[ed. Ouch.]
Did panic grip your soul as you stared into the whirling hypno wheel of the menu, where adjectives and nouns spin in a crazy vortex? When you saw the burger described as “Guy’s Pat LaFrieda custom blend, all-natural Creekstone Farm Black Angus beef patty, LTOP (lettuce, tomato, onion + pickle), SMC (super-melty-cheese) and a slathering of Donkey Sauce on garlic-buttered brioche,” did your mind touch the void for a minute?
Did you notice that the menu was an unreliable predictor of what actually came to the table? Were the “bourbon butter crunch chips” missing from your Almond Joy cocktail, too? Was your deep-fried “boulder” of ice cream the size of a standard scoop?
What exactly about a small salad with four or five miniature croutons makes Guy’s Famous Big Bite Caesar (a) big (b) famous or (c) Guy’s, in any meaningful sense?
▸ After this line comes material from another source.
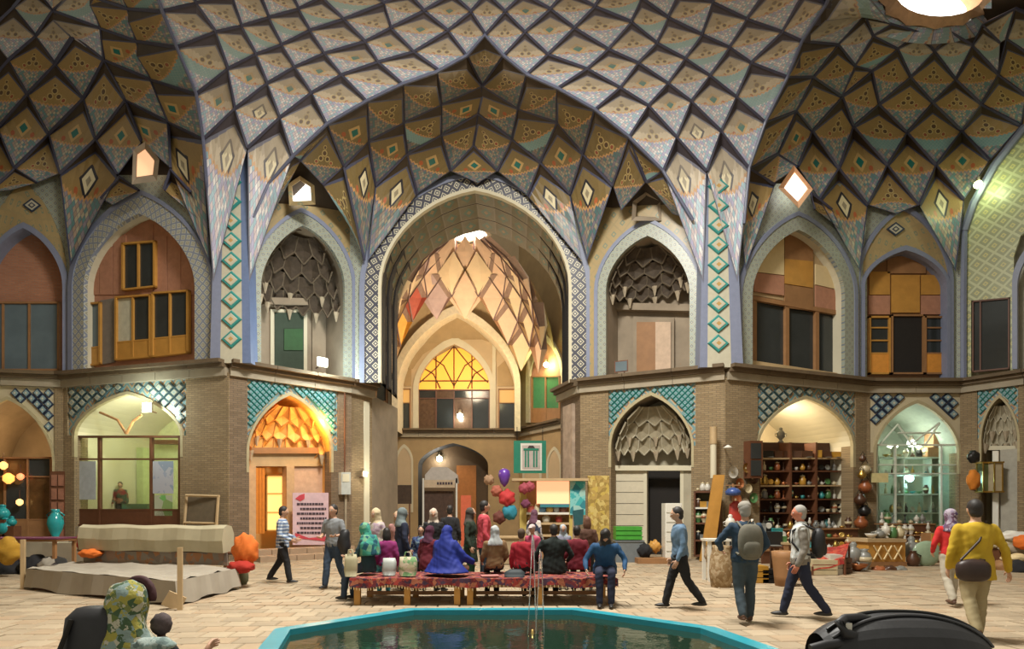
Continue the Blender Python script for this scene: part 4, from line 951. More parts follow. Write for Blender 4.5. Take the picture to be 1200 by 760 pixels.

Were you struck by how very far from awesome the Awesome Pretzel Chicken Tenders are? If you hadn’t come up with the recipe yourself, would you ever guess that the shiny tissue of breading that exudes grease onto the plate contains either pretzels or smoked almonds? Did you discern any buttermilk or brine in the white meat, or did you think it tasted like chewy air?
Why is one of the few things on your menu that can be eaten without fear or regret — a lunch-only sandwich of chopped soy-glazed pork with coleslaw and cucumbers — called a Roasted Pork Bahn Mi, when it resembles that item about as much as you resemble Emily Dickinson?
When you have a second, Mr. Fieri, would you see what happened to the black bean and roasted squash soup we ordered?
Hey, did you try that blue drink, the one that glows like nuclear waste? The watermelon margarita? Any idea why it tastes like some combination of radiator fluid and formaldehyde?
At your five Johnny Garlic’s restaurants in California, if servers arrive with main courses and find that the appetizers haven’t been cleared yet, do they try to find space for the new plates next to the dirty ones? Or does that just happen in Times Square, where people are used to crowding?
If a customer shows up with a reservation at one of your two Tex Wasabi’s outlets, and the rest of the party has already been seated, does the host say, “Why don’t you have a look around and see if you can find them?” and point in the general direction of about 200 seats?
What is going on at this new restaurant of yours, really?